INFORMATION SUPPLIED
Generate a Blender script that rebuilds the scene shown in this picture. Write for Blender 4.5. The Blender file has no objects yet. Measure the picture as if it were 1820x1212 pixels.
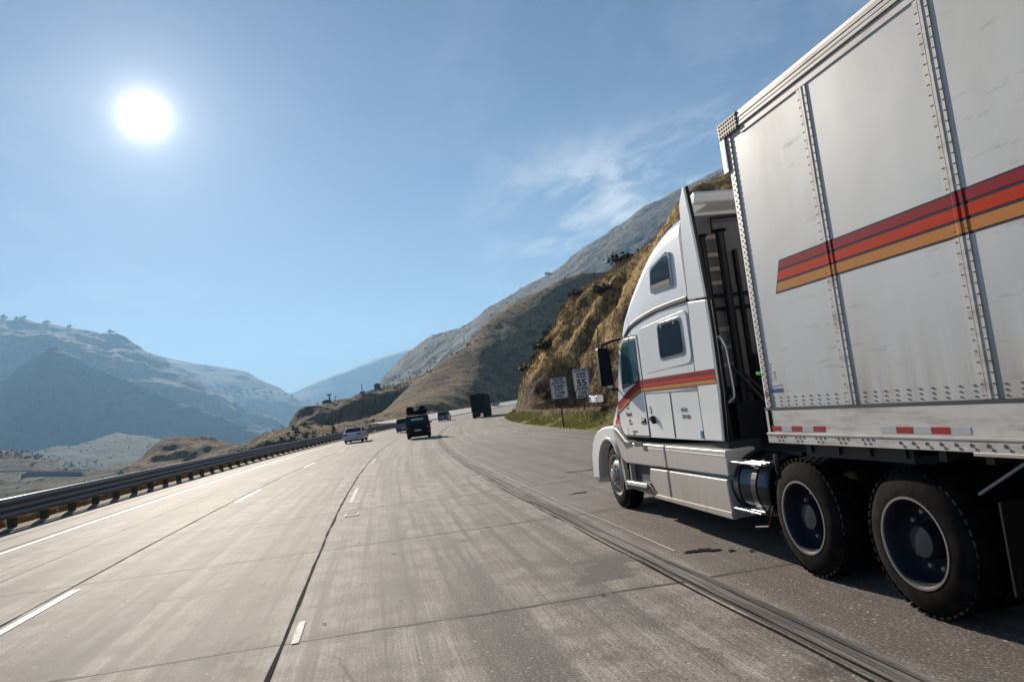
import bpy, bmesh, math, random
import numpy as np
from mathutils import Vector, Matrix
R_ = math.radians
random.seed(7)
scene = bpy.context.scene
# ------------------------------------------------------------------ camera
CAM = np.array([-3.496, 0.0, 1.781]); YAW, PITCH, ROLL, FPX = .218, .087, -.123, 1281.7
_cy, _sy = math.cos(YAW), math.sin(YAW)
F_ = np.array([_sy*math.cos(PITCH), _cy*math.cos(PITCH), math.sin(PITCH)])
_r0 = np.array([_cy, -_sy, 0.]); _u0 = np.cross(_r0, F_)
RT = _r0*math.cos(ROLL)+_u0*math.sin(ROLL); UP = -_r0*math.sin(ROLL)+_u0*math.cos(ROLL)
cd = bpy.data.cameras.new('camera'); cam = bpy.data.objects.new('camera', cd)
scene.collection.objects.link(cam); scene.camera = cam
m = Matrix.Identity(4)
for i in range(3):
    m[i][0] = RT[i]; m[i][1] = UP[i]; m[i][2] = -F_[i]; m[i][3] = CAM[i]
cam.matrix_world = m
cd.sensor_width = 36; cd.lens = FPX/1820*36; cd.clip_start = .05; cd.clip_end = 30000
# ------------------------------------------------------------------ light
SUN_EL, SUN_AZ = 23.1, -13.4            # azimuth from +Y towards +X
sd = Vector((math.sin(R_(SUN_AZ))*math.cos(R_(SUN_EL)), math.cos(R_(SUN_AZ))*math.cos(R_(SUN_EL)), math.sin(R_(SUN_EL))))
sl = bpy.data.lights.new('sun', 'SUN'); sl.energy = 5.0; sl.angle = R_(.53); sl.color = (1, .90, .76)
so = bpy.data.objects.new('sun', sl); scene.collection.objects.link(so)
so.rotation_euler = sd.to_track_quat('Z', 'Y').to_euler()
scene.view_settings.view_transform = 'Standard'; scene.view_settings.look = 'None'
scene.view_settings.exposure = .62; scene.view_settings.gamma = 1
try:
    scene.cycles.use_denoising = True; scene.cycles.denoiser = 'OPENIMAGEDENOISE'
    scene.cycles.max_bounces = 6; scene.cycles.volume_bounces = 1
    scene.cycles.sample_clamp_indirect = 6
except Exception: pass
W = bpy.data.worlds.new('World'); scene.world = W; W.use_nodes = True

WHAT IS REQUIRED
Quote the data above in full and without alteration; skip the pictures.

FULL RESPONSE
Generate a Blender script that rebuilds the scene shown in this picture. Write for Blender 4.5. The Blender file has no objects yet. Measure the picture as if it were 1820x1212 pixels.
import bpy, bmesh, math, random
import numpy as np
from mathutils import Vector, Matrix
R_ = math.radians
random.seed(7)
scene = bpy.context.scene
# ------------------------------------------------------------------ camera
CAM = np.array([-3.496, 0.0, 1.781]); YAW, PITCH, ROLL, FPX = .218, .087, -.123, 1281.7
_cy, _sy = math.cos(YAW), math.sin(YAW)
F_ = np.array([_sy*math.cos(PITCH), _cy*math.cos(PITCH), math.sin(PITCH)])
_r0 = np.array([_cy, -_sy, 0.]); _u0 = np.cross(_r0, F_)
RT = _r0*math.cos(ROLL)+_u0*math.sin(ROLL); UP = -_r0*math.sin(ROLL)+_u0*math.cos(ROLL)
cd = bpy.data.cameras.new('camera'); cam = bpy.data.objects.new('camera', cd)
scene.collection.objects.link(cam); scene.camera = cam
m = Matrix.Identity(4)
for i in range(3):
    m[i][0] = RT[i]; m[i][1] = UP[i]; m[i][2] = -F_[i]; m[i][3] = CAM[i]
cam.matrix_world = m
cd.sensor_width = 36; cd.lens = FPX/1820*36; cd.clip_start = .05; cd.clip_end = 30000
# ------------------------------------------------------------------ light
SUN_EL, SUN_AZ = 23.1, -13.4            # azimuth from +Y towards +X
sd = Vector((math.sin(R_(SUN_AZ))*math.cos(R_(SUN_EL)), math.cos(R_(SUN_AZ))*math.cos(R_(SUN_EL)), math.sin(R_(SUN_EL))))
sl = bpy.data.lights.new('sun', 'SUN'); sl.energy = 5.0; sl.angle = R_(.53); sl.color = (1, .90, .76)
so = bpy.data.objects.new('sun', sl); scene.collection.objects.link(so)
so.rotation_euler = sd.to_track_quat('Z', 'Y').to_euler()
scene.view_settings.view_transform = 'Standard'; scene.view_settings.look = 'None'
scene.view_settings.exposure = .62; scene.view_settings.gamma = 1
try:
    scene.cycles.use_denoising = True; scene.cycles.denoiser = 'OPENIMAGEDENOISE'
    scene.cycles.max_bounces = 6; scene.cycles.volume_bounces = 1
    scene.cycles.sample_clamp_indirect = 6
except Exception: pass
W = bpy.data.worlds.new('World'); scene.world = W; W.use_nodes = True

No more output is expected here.